Por Coisas da Política
WILSON CID - [email protected]
COISAS DA POLÍTICA
A hora é esta
Publicado em 06/05/2025 às 13:08
Alterado em 06/05/2025 às 13:08

Ainda sob a comoção provocada pela morte do Papa, e na sequência as expectativas pela eleição de seu sucessor, indaga-se sobre o que seria possível fazer para que as homilias franciscanas influenciem, beneficamente, na política. Neste mesmo jornal levantou-se a questão, com opiniões as mais diversas, embora quase todos reconheçam que aquele pontificado de 12 anos marcou permanente preocupação em fazer com que o mundo empreenda sincera caminhada para o entendimento. O diálogo como meio, a paz por fim. A Igreja diz ter dado a saída. Não se pode dizer que o pontífice Francisco tenha prosperado nesse ideal, tanto quanto desejou a difícil esperança; esperança dele e dos homens de boa vontade, como reza um dos mais antigos clamores do cristianismo.
Bem ou mal, a esperança sobrevive. Já é alguma coisa. Mas é preciso robustecê-la junto às lideranças políticas, governantes, chefes de comunidades ou quem quer que seja, se tiver poder de influir. É preciso começar pelas lideranças.
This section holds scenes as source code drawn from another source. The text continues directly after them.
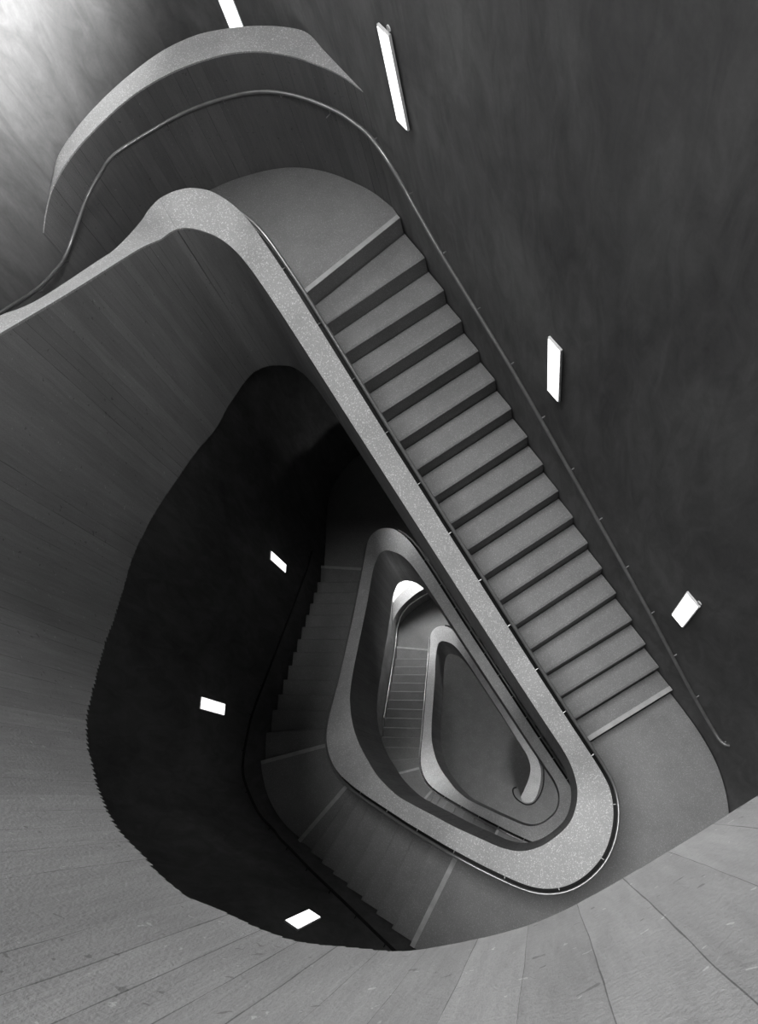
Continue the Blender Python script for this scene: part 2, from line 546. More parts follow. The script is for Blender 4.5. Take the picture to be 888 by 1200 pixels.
WALL_LOOP = cr(W_KNOTS, True, 5)          # clockwise seen from above
W_RIGHT = WALL_LOOP[:20 * 5 + 1]
W_NEAR = WALL_LOOP[20 * 5:23 * 5 + 1]
W_LEFT = WALL_LOOP[23 * 5:] + WALL_LOOP[:1]
Z_TOP = 9.0


def wall_obj(name, line, sub, zlo=Z_GROUND - .4, zhi=Z_TOP, th=1.0):
    pts = line
    mb = MB()
    n = len(pts)
    off = []
    for i, p in enumerate(pts):
        a, b = pts[max(0, i - 1)], pts[min(n - 1, i + 1)]
        dx, dy = b[0] - a[0], b[1] - a[1]
        l = math.hypot(dx, dy)
        off.append((p[0] - dy / l * th, p[1] + dx / l * th))
    s = 0.0
    for i in range(n - 1):
        a, b, c, d = pts[i], pts[i + 1], off[i + 1], off[i]
        l = math.hypot(b[0] - a[0], b[1] - a[1])
        mb.poly([P(*a, zlo), P(*b, zlo), P(*b, zhi), P(*a, zhi)], [(s, zlo), (s + l, zlo), (s + l, zhi), (s, zhi)], True)
        mb.poly([P(*c, zlo), P(*d, zlo), P(*d, zhi), P(*c, zhi)], [(s, zlo), (s + l, zlo), (s + l, zhi), (s, zhi)], True)
        mb.poly([P(*a, zhi), P(*b, zhi), P(*c, zhi), P(*d, zhi)])
        mb.poly([P(*d, zlo), P(*c, zlo), P(*b, zlo), P(*a, zlo)])
        s += l
    for i in (0, n - 1):
        mb.poly([P(*pts[i], zlo), P(*off[i], zlo), P(*off[i], zhi), P(*pts[i], zhi)])
    return struct(mb.build(name, M_WALL))


wall_obj('wall_right', list(W_RIGHT), 4)
wall_obj('wall_near', list(W_NEAR), 4)
wall_obj('wall_left', list(W_LEFT), 4)

# ------------------------------------------------------------------ flights and landings
def norm(v):
    l = math.hypot(*v)
    return (v[0] / l, v[1] / l)


def wall_hit(p, d, lines):
    """distance from p along d to the first wall segment"""
    best = None
    for line in lines:
        pts = line
        for a, b in zip(pts, pts[1:]):
            ex, ey = b[0] - a[0], b[1] - a[1]
            det = d[0] * (-ey) + ex * d[1]
            if abs(det) < 1e-9:
                continue
            rx, ry = a[0] - p[0], a[1] - p[1]
            t = (rx * (-ey) + ex * ry) / det
            q = (d[0] * ry - d[1] * rx) / det
            if t > 0 and -1e-6 <= q <= 1 + 1e-6 and (best is None or t < best):
                best = t
    return best


def offset_loop(pts, d):
    """closed loop moved to its right-hand side by d"""
    out = []
    n = len(pts)
    for i, p in enumerate(pts):
        a, b = pts[i - 1], pts[(i + 1) % n]
        dx, dy = b[0] - a[0], b[1] - a[1]
        l = math.hypot(dx, dy)
        out.append((p[0] + dy / l * d, p[1] - dx / l * d))
    return out


OUT = offset_loop([(c[2], c[3]) for c in TURN_COLS], -.02)
OUT_GAP = offset_loop([(c[2], c[3]) for c in TURN_COLS], -.2)       # a dark shadow gap between treads and balustrade
WALL_IN = offset_loop(WALL_LOOP, .05)


def out_hit(p, d):
    """distance from p (well side) along d outward to the stair face of the balustrade (last crossing)"""
    best = None
    n = len(OUT_GAP)
    for i in range(n):
        a, b = OUT_GAP[i], OUT_GAP[(i + 1) % n]
        ex, ey = b[0] - a[0], b[1] - a[1]
        det = d[0] * (-ey) + ex * d[1]
        if abs(det) < 1e-9:
            continue
        rx, ry = a[0] - p[0], a[1] - p[1]
        t = (rx * (-ey) + ex * ry) / det
        q = (d[0] * ry - d[1] * rx) / det
        if t > -3 and -1e-6 <= q <= 1 + 1e-6 and (best is None or t > best):
            best = t
    return best


WALLS = [WALL_IN + WALL_IN[:1]]


def nosing(p, d):
    """stair-face end and wall end of a nosing line through p with outward direction d"""
    d = norm(d)
    q = (p[0] - d[0] * 6, p[1] - d[1] * 6)
    # start on the well side near the balustrade
    t0 = out_hit((p[0] - d[0] * 1.2, p[1] - d[1] * 1.2), d)
    a = (p[0] - d[0] * 1.2 + d[0] * t0, p[1] - d[1] * 1.2 + d[1] * t0)
    t1 = wall_hit(a, d, WALLS)
    b = (a[0] + d[0] * t1, a[1] + d[1] * t1)
    return a, b


def lp(a, b, t):
    return (a[0] + (b[0] - a[0]) * t, a[1] + (b[1] - a[1]) * t)


# nosing lines, k = 0 .. last, of the three flights of a turn (inner point, outward direction)
LONG = [((-17.90, 2.35), (-.15, 1.0)), ((-16.95, 2.35), (-.045, 1.0))] + [((U0 + k, 2.35), (-.01 if k < 14 else 0.02, 1.0)) for k in range(2, 18)]
SHORT = [((-.15 - .0, -4.40), (.495, -.87)), ((-1.01, -5.14), (.51, -.86)), ((-1.80, -5.70), (.51, -.86)), ((-2.59, -6.25), (.51, -.86)),
         ((-3.42, -6.82), (.51, -.86)), ((-4.23, -7.31), (.50, -.87)), ((-4.85, -7.72), (.46, -.89)), ((-5.42, -8.02), (.39, -.92)), ((-5.98, -8.27), (.285, -.96))]
SIDE = [((-8.53, -8.44), (-.30, -.954)), ((-9.50, -8.19), (-.45, -.89))] + \
       [((-12.97 - .842 * (k - 5), -6.15 + .539 * (k - 5)), (-.539, -.842)) for k in range(2, 13)] + [((-20.05, -1.95), (-.606, -.795))]

NL_LONG = [nosing(*x) for x in LONG]
NL_SHORT = [nosing(*x) for x in SHORT]
NL_SIDE = [nosing(*x) for x in SIDE]


def signed_area(q):
    return sum(q[i][0] * q[(i + 1) % len(q)][1] - q[(i + 1) % len(q)][0] * q[i][1] for i in range(len(q))) / 2


def between(poly, p, q):
    """points of a closed loop lying between the feet of p and q, short way round"""
    def near(x):
        return min(range(len(poly)), key=lambda i: (poly[i][0] - x[0]) ** 2 + (poly[i][1] - x[1]) ** 2)
    i, j = near(p), near(q)
    n = len(poly)
    st = 1 if (j - i) % n <= (i - j) % n else -1
    ex, ey = q[0] - p[0], q[1] - p[1]
    l2 = ex * ex + ey * ey
    out, k = [], i
    for _ in range(n):
        t = ((poly[k][0] - p[0]) * ex + (poly[k][1] - p[1]) * ey) / l2
        if .04 < t < .96:
            out.append((poly[k], t))
        if k == j:
            break
        k = (k + st) % n
    return out


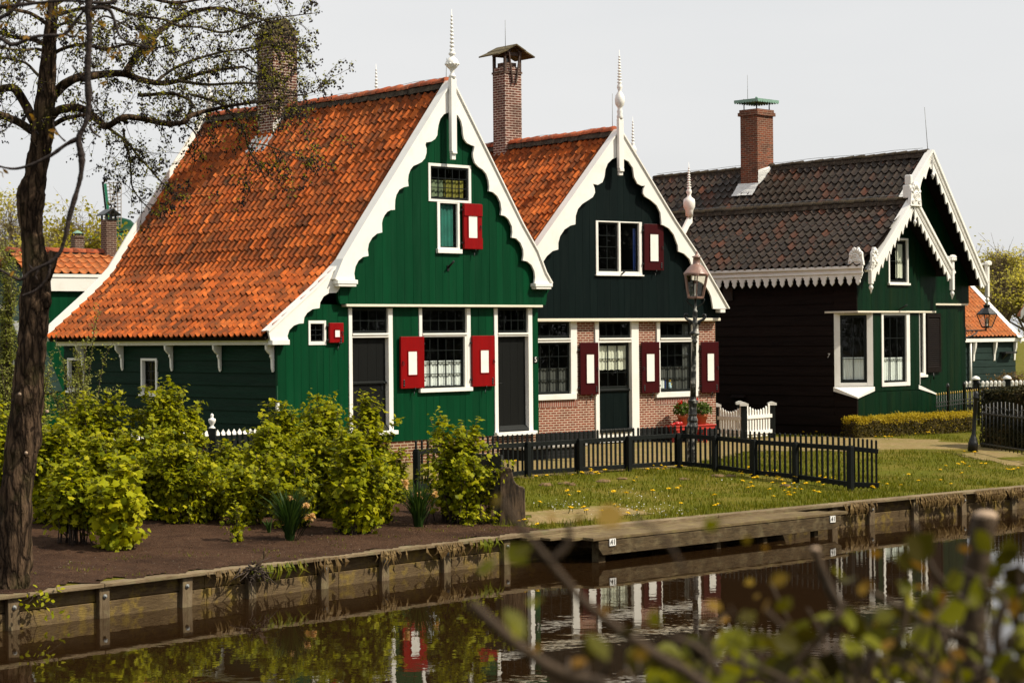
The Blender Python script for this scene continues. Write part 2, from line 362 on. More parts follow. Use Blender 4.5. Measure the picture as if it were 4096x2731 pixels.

(A hora em que vivemos, diria o jurista Afonso Arinos, é um Brasil confuso. Temerosa, descrente, é austera e grave, prenhe de angústias, incerteza e receios. É, sem dúvida, uma hora de desesperança, mas não, ainda, de desespero).
À vista disso, digamos ser uma pena que o governo, seus apoiadores e os que lhe fazem oposição não tenham dado conta de que, contrariamente ao que possa parecer, estamos vivendo, por obra do contraste, a hora propícia para o grande projeto de harmonia nacional, à sombra do que se herdou do sentimento do papa falecido. Fácil admitir. Por quê? Porque, no Brasil, este é um momento em que ninguém protesta, raramente se levantam os partidos, entidades de representação da sociedade recolhidas, caladas, desanimadas para contestar e cobrar, desinteressadas para grandes litígios. Todos acalmados, anestesiados. Sente-se em toda parte a preferência geral pela imperturbabilidade. É preciso tirar proveito da indiferença em que vivemos: se por um lado ela é muito ruim, também ajuda, porque não faz grandes ondas, e permite incursões mais amplas dos pacificadores. O conformismo que nos anestesia e cala é o clima para juntar as peças e reorganizar as coisas tão desarrumadas como andam neste país. Do limão costuma-se fazer a limonada.
O ambiente de braços cruzados está à vista. Tome-se apenas como exemplo (outros nem se fariam necessários), a ausência de greves de trabalhadores e funcionários, tão comuns em governos passados, mas não agora. O PT, que inspirou e liderou as maiores paralisações que o país já conheceu, tem revelado imensa habilidade para hibernar e silenciar os protestos de rua, não deixa desassossegados o governo e o presidente Lula. Fossem os tempos do PSDB e do MDB, as praças estariam animadas contra a corrupção, os assaltos ao INSS, os gastos exagerados das mordomias oficiais. Bandeiras, cartazes, barricadas, palavras de ordem denunciando os salários mínimos miseráveis, lojas e bancos quebrados. Morte aos ladrões de colarinho branco, gritavam as multidões. Hoje, espectadoras. OAB, sindicatos e suas federações, os milhões de evangélicos contentes com o Velho Testamento, entidades religiosas, a começar pela CNBB, todos absorvidos na letargia cômoda. A nação espectadora abstraída, vendo os tribunais de justiça fazendo injustiças, o parlamento imerso nas emendas e nos fundos eleitorais, o Executivo às cabeçadas.
Sente-se no brasileiro comum uma coisa curiosa, que talvez explique a indisposição para agir, muito menos reagir: ele sabe de onde quer sair, mas não tem noção sobre aonde ir.
Complacente. Então, se não há cobranças e protestos para desafiar o sono do governo e dos grandes chefes; se os poderes não são incomodados, fazem o que querem e o que não deviam fazer; e raras as reações sonolentas, eis o momento adequado para, colocando o Brasil nos trilhos, vencer a nefasta impunidade que premia os maus e sacudir os indiferentes, despertar a sociedade, como desejaria o Papa, que muito antes já havia lamentado um mal que também conhecemos aqui: a indiferença.
É preciso aproveitar o instante de conformismo da nação sonolenta, e arrumar a casa, começando com o amplo projeto nacional e patriótico de pacificação. Dirão muitos: como é difícil!. Mas é exatamente o mais difícil que merece ser sonhado.